Time for Rolling Boulders

During the rainy season last year, a giant boulder rolled through a shack at Congo Town in Freetown and massacred four people. For the past years, the rainy season in especially Freetown has been characterized by rampant reports of rain disasters particularly in the slum areas like Kroo Bay which is notorious for being flooded every rainy season while the notorious and dreaded Samba Gutter bears the credit of claiming one or two lives per rainy season.

 The rolling boulders usually commit their own atrocities on the hills from where they are often uprooted by erosion and descend upon houses crushing people. Now that the rainy season is back, residents of the bays and the hills are living in perpetual danger the floods and the boulders and although no major rain calamity has not yet occurred during this rainy season, I certainly cannot rule out the possibility that it will happen anytime and anywhere.

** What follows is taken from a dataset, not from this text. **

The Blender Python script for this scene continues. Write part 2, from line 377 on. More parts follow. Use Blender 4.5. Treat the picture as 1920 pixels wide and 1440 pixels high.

Already in the provinces, the rain and its attendant storm have started causing catastrophe. In Segwema in the Jaluahun Chiefdom, Kailahun District, a heavy storm recently unroofed the storey building of the Wesley Secondary School, thereby exposing the pupils and the furniture to the rain and disrupted the school as many classrooms, the staffroom and the principal’s office were uncovered by the disastrous rainstorm which also demolished part of the already dilapidated mud structure hosting the Sierra Leone Muslim Brotherhood (SLMB) primary School in Segbwema.

Although the rain is yet to cause an alarming trouble in our capital city. Freetown, government and other environment agencies must not wait until it happens before taking steps, it will be like closing the stable door after the horse has bolted.

Government and, especially, the Environmental Protection Agency must be proactive enough to launch a massive sensitization on the dangers of building and dwelling in disaster-prone areas like the bays and the hilltops and, where possible, forcefully relocate to safer places those residing in the disaster-prone areas.

We should not wait until it is too late. Prevention is always cheaper than cure.